Micromentarios | La invitación

21/01/2025.- En junio de 2010, recibí una invitación —vía correo electrónico— de una universidad privada de San Cristóbal, distante 642 kilómetros de donde vivo.

El recorrido por tierra toma entre ocho y nueve horas. En época de lluvias y derrumbes, tal lapso puede aumentar hasta doce. Por ello, para mi traslado, debían enviarme pasaje aéreo de ida y vuelta. Como se trataba de una universidad, acepté y pedí que me llamaran por teléfono para ultimar detalles.

La persona que se comunicó conmigo —una profesora que dijo ser la encargada de eventos y espectáculos— se escandalizó cuando le indiqué que mi traslado era doble, terrestre y aéreo, pues como no había vuelos directos entre su ciudad y la mía, debía ir primero a Maiquetía para desde allí viajar al Táchira.

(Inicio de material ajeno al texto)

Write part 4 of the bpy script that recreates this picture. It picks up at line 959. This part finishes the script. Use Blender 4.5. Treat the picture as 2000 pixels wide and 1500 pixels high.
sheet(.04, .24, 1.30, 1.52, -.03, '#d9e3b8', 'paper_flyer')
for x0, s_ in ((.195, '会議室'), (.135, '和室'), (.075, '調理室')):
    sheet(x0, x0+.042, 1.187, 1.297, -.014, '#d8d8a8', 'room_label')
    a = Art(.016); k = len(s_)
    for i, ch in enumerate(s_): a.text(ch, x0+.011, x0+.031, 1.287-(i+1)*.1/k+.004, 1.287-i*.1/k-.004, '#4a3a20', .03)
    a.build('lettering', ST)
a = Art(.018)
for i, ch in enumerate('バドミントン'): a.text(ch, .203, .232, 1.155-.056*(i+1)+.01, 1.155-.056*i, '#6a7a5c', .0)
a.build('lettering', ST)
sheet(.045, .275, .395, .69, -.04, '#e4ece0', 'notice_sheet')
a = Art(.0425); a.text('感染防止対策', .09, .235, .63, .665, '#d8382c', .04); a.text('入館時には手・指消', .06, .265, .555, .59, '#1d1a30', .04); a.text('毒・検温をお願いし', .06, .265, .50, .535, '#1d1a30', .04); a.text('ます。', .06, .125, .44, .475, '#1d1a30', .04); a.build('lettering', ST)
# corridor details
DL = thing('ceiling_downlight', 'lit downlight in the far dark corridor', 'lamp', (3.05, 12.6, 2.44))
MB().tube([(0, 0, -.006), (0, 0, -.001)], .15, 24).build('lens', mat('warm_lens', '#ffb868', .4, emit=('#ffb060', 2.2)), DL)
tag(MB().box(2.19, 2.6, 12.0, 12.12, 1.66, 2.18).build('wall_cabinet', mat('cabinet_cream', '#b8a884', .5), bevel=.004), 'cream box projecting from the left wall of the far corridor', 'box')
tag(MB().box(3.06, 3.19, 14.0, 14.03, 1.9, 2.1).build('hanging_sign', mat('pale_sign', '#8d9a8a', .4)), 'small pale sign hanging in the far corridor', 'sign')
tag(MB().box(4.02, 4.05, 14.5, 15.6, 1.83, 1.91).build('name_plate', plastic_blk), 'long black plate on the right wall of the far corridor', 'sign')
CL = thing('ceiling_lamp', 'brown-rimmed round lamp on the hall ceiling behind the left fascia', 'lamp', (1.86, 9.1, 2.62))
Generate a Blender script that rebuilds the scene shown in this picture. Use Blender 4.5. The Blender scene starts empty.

Dado que la actividad propuesta era de seis a ocho de la noche, tendría que quedarme esa noche en algún hotel, habida cuenta de que no había vuelos de retorno hasta la mañana siguiente.

La profesora comentó:

—Pensábamos que usted vendría en su carro y que, al terminar, se regresaría.

—No tengo carro —contesté—, y, si lo tuviera, tampoco haría un viaje de nueve horas de ida en el día y otro de vuelta esa misma noche. Ni yo ni nadie se prestaría a un traslado de más de dieciocho horas, más las dos de la actividad, que sumarían veinte, más lo que demore en comer, antes y después, pues como se dará cuenta, las horas dedicadas a ustedes casi equivalen a un día. Por lo tanto, además del traslado a Caracas y el viaje en avión, deben alojarme en un hotel, llevarme a cenar y proveer mi desayuno a la mañana del otro día.

—¡Pero nosotros no tenemos dinero para pagar un hotel ni las comidas! ¡Mucho menos ese vuelo de ida y vuelta en avión! ¡Eso es insólito!

—Es decir —pregunté irónico, aunque comprendía que, pese a su cargo, trataba con alguien que jamás había organizado una actividad cultural, ni había pensado siquiera lo que esto significaba para el o los invitados—, ¿ustedes esperan que yo viaje por mi cuenta y pague por mi alojamiento y las comidas? ¿Al menos tenían previsto pagar la gasolina?

—¡Claro que no! ¡Nosotros pensamos que para usted era un honor que nosotros lo invitáramos!

—Discúlpeme —solté, ya a punto de colgar, ante tamaña desfachatez—, pero son ustedes quienes me están invitando, no yo a ustedes. Por lo tanto, el honor, al recibirme, es de ustedes.

—No estoy de acuerdo —respondió—. Como universidad, somos más importantes que cualquier persona.

—Como universidad sí, pero quien me está invitando es usted, que es una persona.

—Bueno, siendo así…

Y colgó. Sin despedirse, ni excusarse.

Dos días después, me llamó un profesor de la misma universidad para insistir que fuera. Cuando le referí la conversación que había sostenido con quien había llamado antes, me pidió disculpas no una, sino varias veces. No exagero al señalar que sentí la rojez de su rostro a través del teléfono.

Me preguntó, eso sí, si yo estaba dispuesto a ir, cuando la institución contara con los recursos necesarios para sufragar los gastos. Le dije que sí. Sin embargo, en los años transcurridos hasta ahora nunca se ha reiterado la invitación.